O presidente da Comissão de Meio Ambiente da Câmara dos Deputados, Rodrigo Agostinho (PSB-SP), sublinha que o país ainda está longe de cumprir as metas estabelecidas pelo Acordo de Paris por conta do desmatamento na região, de onde vem a maior parte das emissões de gases.

“E nós teremos um choque de realidade agora no dia 1º de dezembro, quando vão sair os dados novos [anuais] de desmatamento e, provavelmente, vamos chegar novamente a cinco dígitos. Devemos chegar ou passar de 10 mil km² de desmatamento na Amazônia neste período de 12 meses. Isso vai ser um choque, o que distancia o Brasil do cumprimento das metas assumidas no Acordo de Paris. Vai ser um escândalo interplanetário”, projeta o parlamentar.

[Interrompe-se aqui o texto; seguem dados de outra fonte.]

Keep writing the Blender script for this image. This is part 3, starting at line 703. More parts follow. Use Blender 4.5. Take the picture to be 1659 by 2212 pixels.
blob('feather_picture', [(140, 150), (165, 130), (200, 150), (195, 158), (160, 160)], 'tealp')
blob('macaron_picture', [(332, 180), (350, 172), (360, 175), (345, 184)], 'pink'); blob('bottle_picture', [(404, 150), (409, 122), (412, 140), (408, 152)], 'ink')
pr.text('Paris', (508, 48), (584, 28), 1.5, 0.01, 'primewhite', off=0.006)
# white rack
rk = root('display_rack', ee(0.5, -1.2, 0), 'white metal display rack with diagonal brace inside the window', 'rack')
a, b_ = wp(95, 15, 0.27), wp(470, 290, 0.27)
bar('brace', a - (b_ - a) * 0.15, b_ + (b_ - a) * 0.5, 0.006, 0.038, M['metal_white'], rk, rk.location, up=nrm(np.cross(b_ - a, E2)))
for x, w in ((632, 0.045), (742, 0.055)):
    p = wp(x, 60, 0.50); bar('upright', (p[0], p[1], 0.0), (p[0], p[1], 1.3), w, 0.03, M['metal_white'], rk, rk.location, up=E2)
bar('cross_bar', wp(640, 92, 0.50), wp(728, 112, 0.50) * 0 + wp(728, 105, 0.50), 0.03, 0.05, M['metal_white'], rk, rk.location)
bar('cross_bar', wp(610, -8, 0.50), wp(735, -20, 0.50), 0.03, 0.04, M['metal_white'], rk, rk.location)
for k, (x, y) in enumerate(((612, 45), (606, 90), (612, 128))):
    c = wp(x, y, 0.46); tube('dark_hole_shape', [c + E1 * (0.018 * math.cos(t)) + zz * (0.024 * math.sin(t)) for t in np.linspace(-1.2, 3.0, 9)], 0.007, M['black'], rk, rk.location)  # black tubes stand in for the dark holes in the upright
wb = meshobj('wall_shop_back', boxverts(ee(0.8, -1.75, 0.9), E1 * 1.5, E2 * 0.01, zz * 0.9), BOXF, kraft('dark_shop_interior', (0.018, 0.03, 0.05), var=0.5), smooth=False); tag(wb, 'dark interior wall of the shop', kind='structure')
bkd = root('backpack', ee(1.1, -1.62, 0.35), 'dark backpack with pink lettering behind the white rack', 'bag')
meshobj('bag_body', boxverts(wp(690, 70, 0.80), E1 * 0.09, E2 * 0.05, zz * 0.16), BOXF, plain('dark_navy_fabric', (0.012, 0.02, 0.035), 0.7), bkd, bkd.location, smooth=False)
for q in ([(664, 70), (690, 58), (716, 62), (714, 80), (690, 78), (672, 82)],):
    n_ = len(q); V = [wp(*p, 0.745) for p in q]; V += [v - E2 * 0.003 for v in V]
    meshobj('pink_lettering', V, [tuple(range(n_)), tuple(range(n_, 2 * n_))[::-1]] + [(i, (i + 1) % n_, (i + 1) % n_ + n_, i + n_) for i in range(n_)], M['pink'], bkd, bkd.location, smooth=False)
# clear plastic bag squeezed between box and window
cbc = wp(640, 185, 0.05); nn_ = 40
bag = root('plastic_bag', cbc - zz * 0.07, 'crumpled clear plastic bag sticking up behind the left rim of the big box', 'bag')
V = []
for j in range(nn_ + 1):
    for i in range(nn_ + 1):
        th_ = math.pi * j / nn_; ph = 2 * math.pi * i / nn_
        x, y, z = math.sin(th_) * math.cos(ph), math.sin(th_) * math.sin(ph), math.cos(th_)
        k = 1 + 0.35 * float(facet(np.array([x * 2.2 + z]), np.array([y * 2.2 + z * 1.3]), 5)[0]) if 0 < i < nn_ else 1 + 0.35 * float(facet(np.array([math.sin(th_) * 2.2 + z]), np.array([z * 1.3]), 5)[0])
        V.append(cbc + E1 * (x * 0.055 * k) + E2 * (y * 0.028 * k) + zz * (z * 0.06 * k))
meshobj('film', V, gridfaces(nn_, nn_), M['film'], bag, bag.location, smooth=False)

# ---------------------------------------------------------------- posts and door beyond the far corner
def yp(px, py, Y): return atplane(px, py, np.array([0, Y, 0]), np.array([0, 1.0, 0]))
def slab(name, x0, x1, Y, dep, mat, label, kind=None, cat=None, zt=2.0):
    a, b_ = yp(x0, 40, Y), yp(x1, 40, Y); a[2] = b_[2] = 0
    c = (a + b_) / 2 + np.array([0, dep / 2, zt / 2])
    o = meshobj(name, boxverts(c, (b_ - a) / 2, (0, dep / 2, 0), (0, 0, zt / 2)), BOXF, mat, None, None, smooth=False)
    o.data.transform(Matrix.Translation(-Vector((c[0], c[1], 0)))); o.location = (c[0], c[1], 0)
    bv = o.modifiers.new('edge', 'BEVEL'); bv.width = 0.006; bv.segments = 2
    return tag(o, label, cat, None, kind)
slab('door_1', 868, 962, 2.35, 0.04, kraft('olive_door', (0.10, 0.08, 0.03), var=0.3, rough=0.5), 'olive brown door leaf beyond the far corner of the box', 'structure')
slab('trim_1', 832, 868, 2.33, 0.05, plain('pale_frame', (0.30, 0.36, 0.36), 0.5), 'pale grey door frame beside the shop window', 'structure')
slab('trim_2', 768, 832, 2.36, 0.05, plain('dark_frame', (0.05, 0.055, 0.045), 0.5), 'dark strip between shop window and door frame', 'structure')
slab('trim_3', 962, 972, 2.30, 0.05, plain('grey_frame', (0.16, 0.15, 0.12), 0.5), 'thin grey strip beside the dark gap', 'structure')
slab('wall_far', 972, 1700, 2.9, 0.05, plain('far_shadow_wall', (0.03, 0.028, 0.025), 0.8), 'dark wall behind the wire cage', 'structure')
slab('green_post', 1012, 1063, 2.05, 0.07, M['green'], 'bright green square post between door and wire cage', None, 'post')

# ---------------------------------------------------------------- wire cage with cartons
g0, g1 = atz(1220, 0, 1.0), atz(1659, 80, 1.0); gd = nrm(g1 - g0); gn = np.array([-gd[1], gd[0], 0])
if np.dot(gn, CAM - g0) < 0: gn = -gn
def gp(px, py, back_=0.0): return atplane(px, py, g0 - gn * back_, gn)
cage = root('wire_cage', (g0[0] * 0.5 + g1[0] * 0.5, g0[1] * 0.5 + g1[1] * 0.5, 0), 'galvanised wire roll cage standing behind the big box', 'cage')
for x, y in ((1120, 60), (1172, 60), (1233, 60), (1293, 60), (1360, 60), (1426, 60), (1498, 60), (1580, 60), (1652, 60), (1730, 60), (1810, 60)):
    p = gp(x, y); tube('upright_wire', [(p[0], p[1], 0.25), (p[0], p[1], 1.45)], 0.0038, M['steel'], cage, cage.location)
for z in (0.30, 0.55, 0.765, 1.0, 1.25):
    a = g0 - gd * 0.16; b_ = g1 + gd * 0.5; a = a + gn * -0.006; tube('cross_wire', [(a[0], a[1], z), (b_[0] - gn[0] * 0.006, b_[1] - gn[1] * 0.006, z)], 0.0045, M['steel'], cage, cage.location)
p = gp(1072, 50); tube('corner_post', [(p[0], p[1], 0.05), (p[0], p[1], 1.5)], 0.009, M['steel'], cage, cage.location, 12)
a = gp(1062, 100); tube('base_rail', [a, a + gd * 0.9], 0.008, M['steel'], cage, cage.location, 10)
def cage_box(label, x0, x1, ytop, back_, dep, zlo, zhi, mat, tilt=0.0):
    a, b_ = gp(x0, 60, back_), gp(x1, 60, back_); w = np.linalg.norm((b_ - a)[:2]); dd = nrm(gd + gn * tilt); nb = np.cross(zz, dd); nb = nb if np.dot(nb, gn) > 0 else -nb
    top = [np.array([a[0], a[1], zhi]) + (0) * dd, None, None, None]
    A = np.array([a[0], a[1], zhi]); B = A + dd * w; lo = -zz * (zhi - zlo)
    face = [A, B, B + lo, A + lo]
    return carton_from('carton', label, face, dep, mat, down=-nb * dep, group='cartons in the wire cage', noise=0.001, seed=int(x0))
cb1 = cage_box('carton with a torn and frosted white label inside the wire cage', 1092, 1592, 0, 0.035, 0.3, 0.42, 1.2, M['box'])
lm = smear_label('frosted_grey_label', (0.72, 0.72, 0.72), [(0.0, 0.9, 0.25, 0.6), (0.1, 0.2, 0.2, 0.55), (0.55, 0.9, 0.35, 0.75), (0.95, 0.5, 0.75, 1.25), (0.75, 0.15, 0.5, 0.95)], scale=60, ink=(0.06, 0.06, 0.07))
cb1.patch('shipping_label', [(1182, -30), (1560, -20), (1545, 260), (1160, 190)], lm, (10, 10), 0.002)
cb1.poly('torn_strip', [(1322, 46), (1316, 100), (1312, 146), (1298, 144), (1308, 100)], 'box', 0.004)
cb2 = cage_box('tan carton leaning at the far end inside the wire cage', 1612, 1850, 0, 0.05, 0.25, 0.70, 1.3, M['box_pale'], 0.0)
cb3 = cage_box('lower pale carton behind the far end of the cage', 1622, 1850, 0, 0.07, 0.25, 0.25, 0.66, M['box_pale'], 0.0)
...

Diante da constatação de que a declaração do Brics prevê o cumprimento das metas de redução de gases sem mencionar as questões de desmatamento na Amazônia, o climatologista Alexandre Araújo Costa, professor da Universidade Estadual do Ceará (Uece), destaca que não é possível dissociar as coisas, que mantêm uma relação científica intrínseca.

“Se você queima madeira ou se derruba árvores e deixa elas se decomporem, se tiver desmatamento ou queimada, o que acontece é que você vai liberar o carbono que está na matéria orgânica da árvore. Ele vai pra atmosfera na forma de dióxido de carbono. O CO2 é o principal gás emitido nas atividades humanas causador de efeito estufa”, explica Costa.

O professor pontua que o Acordo de Paris, mencionado na carta do Brics, não amarra penalidades para quem não cumprir as metas.

“Como o acordo é baseado em contribuições voluntárias, nem todo mundo precisa ser sincero como o Trump e detonar o clima. O Trump simplesmente diz ‘não vou, estou fora do acordo’. Uma outra maneira de você não parecer tão brutamonte como o Trump é dizer que está dentro, mas sabotar o acordo, ou seja, ter meta e não cumprir. O acordo não tem valor vinculante”, critica, ironizando também a conduta do governo Bolsonaro diante do tema.